Thursday 31 March 2016

swan song or pangloss

As classical and liturgical music has done a good job of preserving Latin—and how antique sounding constructs are fossilised in Christmas carols, some ethnographically-minded composers are doing what they know best in order to try to help save some snatches of the estimated three-thousand languages that are threatened the vanish or become moribund over the next century.

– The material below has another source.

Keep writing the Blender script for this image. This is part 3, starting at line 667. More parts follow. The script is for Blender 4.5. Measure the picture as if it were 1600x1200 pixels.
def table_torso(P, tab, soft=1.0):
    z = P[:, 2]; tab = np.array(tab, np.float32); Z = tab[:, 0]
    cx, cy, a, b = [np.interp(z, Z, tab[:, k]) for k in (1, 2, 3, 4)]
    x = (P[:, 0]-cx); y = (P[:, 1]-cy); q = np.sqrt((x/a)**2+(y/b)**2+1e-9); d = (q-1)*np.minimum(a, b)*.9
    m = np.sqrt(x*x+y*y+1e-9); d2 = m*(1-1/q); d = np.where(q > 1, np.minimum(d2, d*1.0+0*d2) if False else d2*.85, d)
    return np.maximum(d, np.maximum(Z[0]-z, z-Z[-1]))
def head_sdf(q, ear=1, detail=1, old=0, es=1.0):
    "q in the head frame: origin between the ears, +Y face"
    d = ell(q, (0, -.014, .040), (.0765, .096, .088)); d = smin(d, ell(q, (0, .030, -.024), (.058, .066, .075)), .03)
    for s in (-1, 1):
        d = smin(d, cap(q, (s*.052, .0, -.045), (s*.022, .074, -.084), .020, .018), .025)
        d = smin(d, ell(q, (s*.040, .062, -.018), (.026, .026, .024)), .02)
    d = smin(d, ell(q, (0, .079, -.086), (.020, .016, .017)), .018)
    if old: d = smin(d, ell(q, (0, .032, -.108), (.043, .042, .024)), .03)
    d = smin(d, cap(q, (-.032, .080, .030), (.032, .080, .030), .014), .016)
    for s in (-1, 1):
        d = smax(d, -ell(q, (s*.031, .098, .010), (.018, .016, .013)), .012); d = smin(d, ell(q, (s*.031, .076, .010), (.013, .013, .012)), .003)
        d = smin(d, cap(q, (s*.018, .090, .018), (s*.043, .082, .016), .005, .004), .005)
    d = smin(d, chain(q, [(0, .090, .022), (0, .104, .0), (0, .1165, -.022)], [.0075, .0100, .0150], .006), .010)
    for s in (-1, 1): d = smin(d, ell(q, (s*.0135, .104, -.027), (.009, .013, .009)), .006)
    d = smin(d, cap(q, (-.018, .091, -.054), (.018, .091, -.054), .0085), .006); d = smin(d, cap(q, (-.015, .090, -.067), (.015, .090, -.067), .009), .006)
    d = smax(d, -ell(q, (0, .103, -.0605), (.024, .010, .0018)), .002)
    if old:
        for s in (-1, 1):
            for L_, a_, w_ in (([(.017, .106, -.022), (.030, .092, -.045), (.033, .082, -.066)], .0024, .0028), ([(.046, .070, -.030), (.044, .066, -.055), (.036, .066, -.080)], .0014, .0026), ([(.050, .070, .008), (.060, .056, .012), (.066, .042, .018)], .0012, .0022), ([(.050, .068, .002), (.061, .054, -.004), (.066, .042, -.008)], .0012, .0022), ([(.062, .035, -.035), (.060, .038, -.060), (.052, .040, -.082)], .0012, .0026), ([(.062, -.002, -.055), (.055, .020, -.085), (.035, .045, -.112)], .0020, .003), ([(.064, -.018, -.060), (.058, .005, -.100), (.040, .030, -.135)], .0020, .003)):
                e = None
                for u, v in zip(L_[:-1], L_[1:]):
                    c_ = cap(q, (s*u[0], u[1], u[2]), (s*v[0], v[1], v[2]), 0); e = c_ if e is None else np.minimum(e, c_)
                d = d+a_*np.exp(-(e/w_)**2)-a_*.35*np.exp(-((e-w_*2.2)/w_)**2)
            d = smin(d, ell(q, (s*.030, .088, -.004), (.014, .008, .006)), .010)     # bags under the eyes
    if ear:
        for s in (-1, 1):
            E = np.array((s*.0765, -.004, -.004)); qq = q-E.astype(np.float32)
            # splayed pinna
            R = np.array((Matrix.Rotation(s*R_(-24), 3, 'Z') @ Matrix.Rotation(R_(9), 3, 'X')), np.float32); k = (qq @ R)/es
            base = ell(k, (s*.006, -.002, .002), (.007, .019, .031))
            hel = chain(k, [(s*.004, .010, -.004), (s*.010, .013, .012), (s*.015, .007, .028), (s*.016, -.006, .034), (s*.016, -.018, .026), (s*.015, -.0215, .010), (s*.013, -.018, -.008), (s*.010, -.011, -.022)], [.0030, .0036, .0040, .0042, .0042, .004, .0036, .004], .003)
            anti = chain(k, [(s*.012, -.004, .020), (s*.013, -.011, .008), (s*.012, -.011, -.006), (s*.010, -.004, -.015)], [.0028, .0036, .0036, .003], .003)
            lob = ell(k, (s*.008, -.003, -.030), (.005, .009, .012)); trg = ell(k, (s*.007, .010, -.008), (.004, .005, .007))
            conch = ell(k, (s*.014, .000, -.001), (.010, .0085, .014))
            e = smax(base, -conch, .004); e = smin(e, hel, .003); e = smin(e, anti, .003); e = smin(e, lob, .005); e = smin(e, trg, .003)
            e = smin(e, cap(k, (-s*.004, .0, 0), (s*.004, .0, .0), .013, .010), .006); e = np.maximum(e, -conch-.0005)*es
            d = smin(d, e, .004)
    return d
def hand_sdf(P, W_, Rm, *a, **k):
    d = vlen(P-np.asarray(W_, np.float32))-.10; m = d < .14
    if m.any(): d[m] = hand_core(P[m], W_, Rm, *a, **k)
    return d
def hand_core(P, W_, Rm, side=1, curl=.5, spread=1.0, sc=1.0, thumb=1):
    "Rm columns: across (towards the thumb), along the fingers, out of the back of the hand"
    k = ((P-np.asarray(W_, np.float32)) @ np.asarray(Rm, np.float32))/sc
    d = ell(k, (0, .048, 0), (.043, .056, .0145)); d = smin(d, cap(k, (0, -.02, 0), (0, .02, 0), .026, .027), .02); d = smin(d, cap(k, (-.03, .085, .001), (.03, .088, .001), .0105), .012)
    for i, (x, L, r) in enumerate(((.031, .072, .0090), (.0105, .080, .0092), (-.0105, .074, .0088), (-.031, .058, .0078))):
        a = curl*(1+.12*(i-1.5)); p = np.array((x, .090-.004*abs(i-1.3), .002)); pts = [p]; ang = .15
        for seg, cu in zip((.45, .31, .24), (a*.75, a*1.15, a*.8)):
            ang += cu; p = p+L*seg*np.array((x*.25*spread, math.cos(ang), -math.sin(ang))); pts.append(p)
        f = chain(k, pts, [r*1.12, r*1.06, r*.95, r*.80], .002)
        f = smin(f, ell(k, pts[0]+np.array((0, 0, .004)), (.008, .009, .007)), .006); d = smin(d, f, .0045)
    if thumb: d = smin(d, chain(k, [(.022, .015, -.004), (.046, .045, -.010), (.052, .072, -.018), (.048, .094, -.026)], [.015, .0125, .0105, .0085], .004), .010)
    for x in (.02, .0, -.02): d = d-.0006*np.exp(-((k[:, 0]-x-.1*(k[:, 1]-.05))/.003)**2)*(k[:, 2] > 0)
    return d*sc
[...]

The New York Times has fascinating coverage of this global collaboration, which does not aim to set obscure and unintelligible speech to music necessarily but rather transform them into music. Sadly, many of the resulting compositions are dirges as the quarry and quiver available to linguists is limited and the world is a bit poorer for the loss of the last native speakers of Bawm, Karaim, Chamling, Faroese, Istriot or Manx. Languages have always been subject to extinction but a few dominant languages and mass communication have accelerated the process and lingual diversity has probably never been so meagre since before the Tower of Babel. Some creative minds, nonetheless, are employing interesting and hopeful strategies to promote learning, curiosity and perhaps conservancy. The European Day of Languages (all two hundred twenty-five of them), promoting plurilingualist, is observed on 26 September and UNESCO celebrates International Mother Language Day on 21 February but any day is a good day to safeguard a rarity by any means at one’s disposal.